Police mum on how they think killer entered victims’ homes
By Michelle L. Price and Ken Ritter
Associated Press
CARSON CITY, Nev. (AP) - Nervous neighbors were burning lights at night in a northern Nevada community where Connie Koontz and Sophia Renken were killed this month in slayings that authorities blame on a 19-year-old from El Salvador said to be in the U.S. illegally.
Residents also were on edge about an hour's drive north, where Gerald David, 81, and his 80-year-old wife, Sharon, were found shot dead Jan. 16 in their south Reno home. The Davids were prominent members and officers of the Reno Rodeo Association.
Authorities are blaming the four killings over a six-day span on Wilbur Ernesto Martinez-Guzman, who was arrested Saturday in Carson City.
"It definitely shook a lot of people up," Gardnerville Ranchos resident Michael Lucas said Wednesday of the cases made part of the immigration debate when President Donald Trump cited them as evidence of the need for the proposed U.S.-Mexico border wall at the heart of a partial government shutdown.
"Four people in Nevada viciously robbed and killed by an illegal immigrant who should not have been in our Country," Trump said in a Monday tweet. "We need a powerful Wall!"
Authorities in Nevada's Washoe and Douglas counties, where the victims lived, have not said if robbery was a motive.
But prosecutors in the two counties have said they plan in coming days to charge Martinez-Guzman with the killings.
First, however, he was charged in Carson City on Thursday with burglary and stolen property crimes - amid prosecutors' arguments that he should remain jailed while investigators keep looking for links between him and the four dead people.
"They're continuing to look at, 'How were these cases connected?'" Carson City Sheriff Ken Furlong said. "I have a hard time believing these were random."
Federal immigration authorities told Furlong that Martinez-Guzman was from El Salvador and is in the U.S. illegally. Immigration and Customs Enforcement officials have not provided details about how he entered the U.S.
Some information about the killings could emerge during bail arguments before Justice of the Peace Thomas Armstrong. Martinez-Guzman also is expected to have a lawyer appointed to his case.
District Attorney Jason Woodbury said investigators found that Martinez-Guzman was cashing in the victims' belongings at pawn shops, but no evidence of similar killings in the state capital city.
Furlong said that apparently stolen property retrieved from Carson City apartments associated with Martinez-Guzman made him a suspect in several other burglaries.
Lucas said the killings have chilled the friendly warmth of Gardnerville Ranchos, where the snow-capped Sierra Nevada mountains frame a community where neighbors used to walk into each other's homes without knocking.
"I pulled over one day to check my phone, and I got immediately flooded with spotlights," Lucas said. "The homeowner came out with a rifle, was checking the side yard."
Lucas worked with 56-year-old Koontz at the nearby Walmart and knew her as funny, kind and a caregiver for her mother.
Renken belonged to an antique automobile club, drove a Ford Model A and always volunteered to help.
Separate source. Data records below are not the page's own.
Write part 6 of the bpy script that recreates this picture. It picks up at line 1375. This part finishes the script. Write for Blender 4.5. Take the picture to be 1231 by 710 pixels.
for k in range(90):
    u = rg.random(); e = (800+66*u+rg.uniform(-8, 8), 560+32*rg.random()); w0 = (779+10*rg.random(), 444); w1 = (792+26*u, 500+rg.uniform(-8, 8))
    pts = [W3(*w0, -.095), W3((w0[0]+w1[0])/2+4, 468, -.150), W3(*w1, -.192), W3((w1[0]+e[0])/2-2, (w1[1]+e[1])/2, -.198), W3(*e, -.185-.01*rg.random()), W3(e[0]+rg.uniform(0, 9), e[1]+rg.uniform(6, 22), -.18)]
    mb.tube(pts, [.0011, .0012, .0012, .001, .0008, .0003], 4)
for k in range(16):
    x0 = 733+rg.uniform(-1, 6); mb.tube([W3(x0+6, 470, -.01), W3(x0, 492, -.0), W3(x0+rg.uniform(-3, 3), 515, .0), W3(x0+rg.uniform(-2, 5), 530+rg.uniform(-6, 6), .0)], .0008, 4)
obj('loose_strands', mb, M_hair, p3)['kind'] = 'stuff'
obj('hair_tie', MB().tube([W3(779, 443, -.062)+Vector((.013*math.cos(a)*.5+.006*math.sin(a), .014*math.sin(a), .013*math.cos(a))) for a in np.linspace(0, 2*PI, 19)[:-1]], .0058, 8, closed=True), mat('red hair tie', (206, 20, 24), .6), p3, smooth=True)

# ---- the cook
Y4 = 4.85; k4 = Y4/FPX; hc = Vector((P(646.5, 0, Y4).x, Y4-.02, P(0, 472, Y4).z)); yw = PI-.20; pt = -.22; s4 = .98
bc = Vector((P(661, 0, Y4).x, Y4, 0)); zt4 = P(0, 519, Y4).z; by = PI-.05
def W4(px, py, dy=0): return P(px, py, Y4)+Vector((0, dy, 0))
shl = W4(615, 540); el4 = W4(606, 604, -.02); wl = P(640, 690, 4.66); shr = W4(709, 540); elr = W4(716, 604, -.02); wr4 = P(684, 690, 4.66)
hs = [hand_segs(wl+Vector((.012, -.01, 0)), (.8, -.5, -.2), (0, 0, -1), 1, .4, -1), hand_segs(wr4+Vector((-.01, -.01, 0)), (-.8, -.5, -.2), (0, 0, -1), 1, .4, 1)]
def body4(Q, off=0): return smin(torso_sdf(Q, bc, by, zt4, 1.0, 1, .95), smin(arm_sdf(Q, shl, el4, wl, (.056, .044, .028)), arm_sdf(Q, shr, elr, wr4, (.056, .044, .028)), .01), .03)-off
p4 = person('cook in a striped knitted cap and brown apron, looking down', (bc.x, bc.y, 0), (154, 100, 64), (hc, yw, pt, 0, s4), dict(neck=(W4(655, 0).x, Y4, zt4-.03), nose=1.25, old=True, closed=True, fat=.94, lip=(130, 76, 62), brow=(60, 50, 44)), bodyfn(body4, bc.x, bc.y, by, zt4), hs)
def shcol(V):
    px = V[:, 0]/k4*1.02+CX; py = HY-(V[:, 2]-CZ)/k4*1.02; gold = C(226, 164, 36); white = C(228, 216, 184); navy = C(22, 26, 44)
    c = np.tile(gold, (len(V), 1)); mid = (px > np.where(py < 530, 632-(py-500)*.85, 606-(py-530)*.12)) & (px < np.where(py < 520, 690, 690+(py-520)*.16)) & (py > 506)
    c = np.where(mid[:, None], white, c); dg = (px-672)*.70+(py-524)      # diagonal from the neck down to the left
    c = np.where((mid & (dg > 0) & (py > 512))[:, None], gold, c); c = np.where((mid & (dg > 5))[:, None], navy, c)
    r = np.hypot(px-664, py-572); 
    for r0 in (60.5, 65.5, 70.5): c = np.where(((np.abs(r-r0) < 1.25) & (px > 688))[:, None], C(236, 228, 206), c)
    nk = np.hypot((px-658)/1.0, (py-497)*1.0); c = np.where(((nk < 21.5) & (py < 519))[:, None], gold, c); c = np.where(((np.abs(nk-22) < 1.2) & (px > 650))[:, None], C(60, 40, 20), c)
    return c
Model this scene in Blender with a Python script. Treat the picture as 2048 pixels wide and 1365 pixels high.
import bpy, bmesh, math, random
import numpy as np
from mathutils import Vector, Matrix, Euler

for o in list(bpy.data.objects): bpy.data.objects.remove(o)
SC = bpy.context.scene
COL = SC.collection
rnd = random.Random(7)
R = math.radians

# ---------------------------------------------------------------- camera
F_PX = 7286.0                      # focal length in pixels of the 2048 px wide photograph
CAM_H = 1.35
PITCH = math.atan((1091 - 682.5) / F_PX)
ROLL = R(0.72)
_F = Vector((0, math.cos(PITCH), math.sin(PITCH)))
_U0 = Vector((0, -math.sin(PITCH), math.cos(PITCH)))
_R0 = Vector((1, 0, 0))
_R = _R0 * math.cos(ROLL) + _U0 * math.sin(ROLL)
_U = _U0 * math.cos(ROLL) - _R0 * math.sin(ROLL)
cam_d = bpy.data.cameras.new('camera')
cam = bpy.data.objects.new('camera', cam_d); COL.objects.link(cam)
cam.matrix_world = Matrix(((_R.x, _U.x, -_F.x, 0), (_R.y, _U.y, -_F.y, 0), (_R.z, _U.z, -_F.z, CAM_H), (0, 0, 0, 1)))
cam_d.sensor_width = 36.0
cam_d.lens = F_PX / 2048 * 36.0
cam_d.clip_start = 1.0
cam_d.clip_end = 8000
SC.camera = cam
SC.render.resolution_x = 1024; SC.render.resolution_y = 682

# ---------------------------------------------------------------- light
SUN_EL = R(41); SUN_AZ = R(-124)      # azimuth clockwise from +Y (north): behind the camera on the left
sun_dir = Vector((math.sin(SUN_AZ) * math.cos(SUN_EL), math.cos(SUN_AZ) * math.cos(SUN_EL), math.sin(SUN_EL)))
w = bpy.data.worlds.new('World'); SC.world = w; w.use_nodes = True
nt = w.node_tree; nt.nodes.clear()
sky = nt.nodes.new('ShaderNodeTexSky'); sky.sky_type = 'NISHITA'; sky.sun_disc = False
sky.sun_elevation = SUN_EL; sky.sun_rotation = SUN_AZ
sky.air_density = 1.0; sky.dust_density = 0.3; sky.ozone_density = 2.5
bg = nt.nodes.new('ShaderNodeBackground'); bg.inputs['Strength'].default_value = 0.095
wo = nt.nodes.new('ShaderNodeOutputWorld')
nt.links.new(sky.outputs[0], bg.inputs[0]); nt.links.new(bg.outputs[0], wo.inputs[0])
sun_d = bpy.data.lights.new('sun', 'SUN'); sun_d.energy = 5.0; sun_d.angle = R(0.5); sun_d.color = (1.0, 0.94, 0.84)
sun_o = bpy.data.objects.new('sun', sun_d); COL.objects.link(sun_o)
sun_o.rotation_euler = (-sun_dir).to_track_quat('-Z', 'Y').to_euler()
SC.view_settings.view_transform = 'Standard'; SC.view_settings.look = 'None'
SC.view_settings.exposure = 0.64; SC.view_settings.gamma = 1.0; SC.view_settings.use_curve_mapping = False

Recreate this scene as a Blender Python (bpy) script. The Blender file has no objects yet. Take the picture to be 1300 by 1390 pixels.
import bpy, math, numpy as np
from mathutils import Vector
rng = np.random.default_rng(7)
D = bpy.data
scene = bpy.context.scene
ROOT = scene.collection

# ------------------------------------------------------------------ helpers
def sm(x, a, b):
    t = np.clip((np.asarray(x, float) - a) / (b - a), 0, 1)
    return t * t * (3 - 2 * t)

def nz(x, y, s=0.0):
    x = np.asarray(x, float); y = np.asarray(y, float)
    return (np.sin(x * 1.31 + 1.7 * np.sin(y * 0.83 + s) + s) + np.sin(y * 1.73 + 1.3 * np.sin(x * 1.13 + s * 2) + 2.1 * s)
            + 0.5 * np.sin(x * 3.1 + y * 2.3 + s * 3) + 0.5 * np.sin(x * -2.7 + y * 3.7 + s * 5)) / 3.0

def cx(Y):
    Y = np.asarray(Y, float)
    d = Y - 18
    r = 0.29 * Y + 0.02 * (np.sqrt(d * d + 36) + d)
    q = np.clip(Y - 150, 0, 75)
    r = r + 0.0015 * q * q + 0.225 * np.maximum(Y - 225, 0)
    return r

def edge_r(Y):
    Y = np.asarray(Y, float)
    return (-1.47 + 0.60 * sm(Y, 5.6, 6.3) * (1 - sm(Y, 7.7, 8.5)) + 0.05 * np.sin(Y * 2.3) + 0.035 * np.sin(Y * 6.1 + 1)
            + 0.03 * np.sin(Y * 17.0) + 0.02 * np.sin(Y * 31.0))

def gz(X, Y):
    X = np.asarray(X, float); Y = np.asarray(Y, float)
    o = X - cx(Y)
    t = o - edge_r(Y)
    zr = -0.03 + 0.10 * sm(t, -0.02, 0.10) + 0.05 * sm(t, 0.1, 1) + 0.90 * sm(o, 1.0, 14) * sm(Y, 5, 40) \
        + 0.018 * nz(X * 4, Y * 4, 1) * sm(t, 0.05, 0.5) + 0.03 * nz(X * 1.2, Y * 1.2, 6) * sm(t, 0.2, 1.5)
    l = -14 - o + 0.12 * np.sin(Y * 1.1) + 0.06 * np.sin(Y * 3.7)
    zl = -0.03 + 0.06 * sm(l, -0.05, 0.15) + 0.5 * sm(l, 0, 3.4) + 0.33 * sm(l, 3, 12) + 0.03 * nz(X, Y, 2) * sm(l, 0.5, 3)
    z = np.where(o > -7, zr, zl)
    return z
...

Her friend Robin Reedy said Renken seemed much younger than her 74 years.
Renken's neighbor, Jim Gibson, told The Associated Press he was home but didn't hear anything unusual the night investigators believe she was killed.
"I didn't leave the house for five or six days," Gibson said. He characterized his home as "pretty much on lockdown" with new security alarms, floodlights and a camera since Koontz's body was found Jan. 10 and Renken was discovered dead Jan. 13.
Neighbors worry, Gibson said, because police have not said how they believe the killer entered victims' homes.
Illegal immigration hasn't been a problem Gardnerville Ranchos in the past, Gibson said, but added that if the suspect "snuck across the border," it bolstered Trump's argument.
Since the first days of his presidency, Trump has repeatedly pointed to crimes committed by immigrants in the country illegally to argue that the U.S. needs a border wall and tougher immigration policies.
Many academics and Trump's critics have pushed back on this narrative, citing studies that have found immigrants are less likely to commit crimes than people born in the United States.
University of California, Irvine, sociology professor Ruben Rumbaut co-authored a recent study that said crime rates fell sharply from 1990 to 2015 at a time when illegal immigration spiked. Crime rates were low in immigrant-rich and border cities like El Paso, Texas, and San Diego.
Alex Nowrasteh of the libertarian Cato Institute, reviewed academic literature in 2015 and found, "With few exceptions, immigrants are less crime prone than natives or have no effect on crime rates ... (The) research is fairly one-sided."
Lucas said there were mixed feelings among his neighbors about Trump highlighting the Nevada killings. He said he didn't previously support a border wall but the killings made him reconsider.
"Something has to change," Lucas said of U.S. immigration policies. "The good people are struggling to get in and the bad people, it's too easy to get in."